What makes good wiki? It depends on what you want to do with a wiki, I suppose. Bill Ferriter’s (Twitter @plugusin) excellent wiki, Digitally Speaking, led me to his blog, the Tempered Radical, where he lays out five Wiki Roles for Student Projects.
He’s done a good job describing what needs to be done when a group prepares a good wiki page. But I have an issue with turning tasks into roles. I worry that this creates an illusion of collaborative work but hides the fact that there is little or no synergy in a division of labour. Delegation of duties amounts to one person, the group leader, multiplying his or her personal resources by using others to move things along in the direction he or she chooses. Ferriter is aware of this, I think, when he says,
One of the lessons that I’ve learned about wiki projects with kids is that the organic creation that defines Wikipedia doesn’t always work with middle schoolers! [...] If left to chance, that same unbalanced participation pattern becomes evident in classroom wiki projects as well. [...] I’ve found that when using wikis as a group project to assess learning, middle schoolers need a set of specific tasks. Sometimes, shared participation is more important to me than individual exploration. (“Wikis.” Digitally Speaking)

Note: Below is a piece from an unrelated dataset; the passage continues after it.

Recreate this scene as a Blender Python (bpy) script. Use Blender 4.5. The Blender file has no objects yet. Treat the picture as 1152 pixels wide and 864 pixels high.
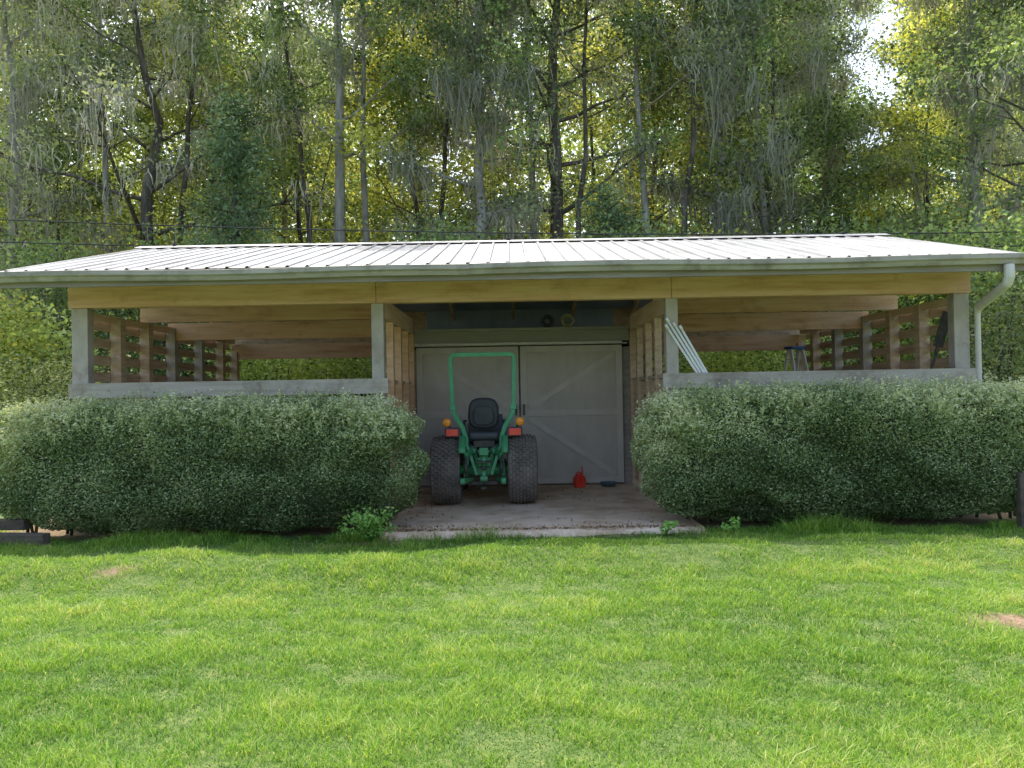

I’m looking to use a wiki as a platform for building socially constructed knowledge, which is something different from both shared participation and individual exploration. When musicians play together in an ensemble, they make socially constructed knowledge. Yes, each plays his or her instrument, like the way each of Ferriter’s students completes a wiki role. But, if they are good, the musicians are doing much more than mecahnically plucking and blowing though the score. They each are telling the other musicians what the mucic means to them. On top of that, there is a give and take in playing off each other that parallels the dialogue, revising and editing that happens in conversation–or on a wiki page. A wiki page, it seems to me, is at heart a a record of a dialogue, out of which comes the truth, if it can be found, or, more likely, a better understanding of the problem at hand.
In setting things up for the project, I’ve drafted what I think are the Wiki Attitudes for Student Projects. They are, as I think may will recognize, the intellectual virtues, traits (very old ones) that support dialogue and critical discourse:
Patience. Building knowledge collaboratively takes time and patience. The point of working in a wiki is not to find an answer–you can often look that sort of thing up, or ask someone directly; the point is to come to a better understanding the matter at hand and that can take a lot of back-and-forth. A wiki can work something like a conversation, but one extended over time and space, where a group of people work together to make sure everyone in the group understands equally well.
Integrity. The wiki is a collaborativeproject and that means we ought to hold everyone–especially oursleves–the the same standards of argument, respect and good spirits.
Courage. Wikis are public documents, shared with many others, and it takes courage to speak honestly and openly on them. Sometimes we will have to stand our ground when many others are trying to push us off our position. Our ideas and comments will be open to critique and we need to be able to face that fairly and with a spirit of good sportsmanship.
Empathy. A wiki can generate many different, sometimes conflicting, ideas and opinions. Even if we do not agree with them, we must try to reconstruct accurately the arguments and reasons for opposing views. This is not to say all views are right. But, in imaginatively putting ourselves in soemone else’s shoes and looking at our arguments from their point of view, we can gain new insight and understanding of ourselves and our own ideas and beliefs.
Perseverance. Sometimes understanding comes easily; but when it does’t, we have to struggle through a lot of hard work.
Faith in Reason. Not all discussions on a wiki will be contentious; sometimes–often, we hope–they will be just telling good stories. But when issues do clash, a wiki tries to give the freest play possible to reason as the tool to resolve them.
Fairmindedness. All ideas presented in a wiki ought to be treated equally, that is without reference to our own biases or vested interests.